Consider an example. A company tells its remotely-located salesperson he must call by Friday at noon and report his sales figures to receive a bonus. The company then disconnects its phone lines, effectively preventing the salesperson from calling. In such a case, the prevention doctrine would forbid the company from raising the failure of the condition precedent — reporting
Just so here. Boston Scientific prevented Longaker from actually providing post-petition services by firing him. Boston Scientific has, in other words, prevented Longaker from fulfilling the condition precedent. It should not be allowed to rely on the non-occurrence of that condition to avoid paying the salary and commissions to Longaker. Yet the majority allows Boston Scientific to do exactly that, and in doing so, sanctions a result that is inequitable and inconsistent with Minnesota contract principles.
I would hold Longaker has standing, and if the district court concluded on remand that Boston Scientific breached the employment contract, Longaker would be entitled to the portion of his salary and commissions attributable to his post-petition services. Holding as such hews more closely to our prior construction of the statute and the balance § 541 strikes between creditors' right to repayment and the debtor's right to a "fresh start." It also possesses the benefit of fidelity to long-settled principles of equity and contract interpretation.

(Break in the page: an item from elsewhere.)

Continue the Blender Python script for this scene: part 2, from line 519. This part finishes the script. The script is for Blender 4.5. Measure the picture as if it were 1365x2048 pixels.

Because I cannot join the majority's opinion to the contrary, I respectfully dissent.
The majority, without so much as a breath of analysis from the district court on the matter, takes it upon itself to conclude firing Longaker for a reason not enumerated in the employment contract does not amount to culpable misconduct. "[W]e do not normally consider issues which the district court did not rule upon...." First Union Nat'l Bank ex rel. Se. Timber Leasing Statutory Trust v. Pictet Overseas Trust Corp., 351 F.3d 810, 816 (8th Cir.2003) (opinion of Wollman, J.). Unlike the majority, I am not keen to dispense with this rather fundamental principle. I believe Stevenson, the very case the majority cites, shows the way, and would remand for the district court to consider whether Longaker's termination was culpable misconduct. Stevenson, 777 F.2d at 420-21 (acknowledging the factual record is unresolved and remanding to the bankruptcy court to consider the issue of culpable misconduct).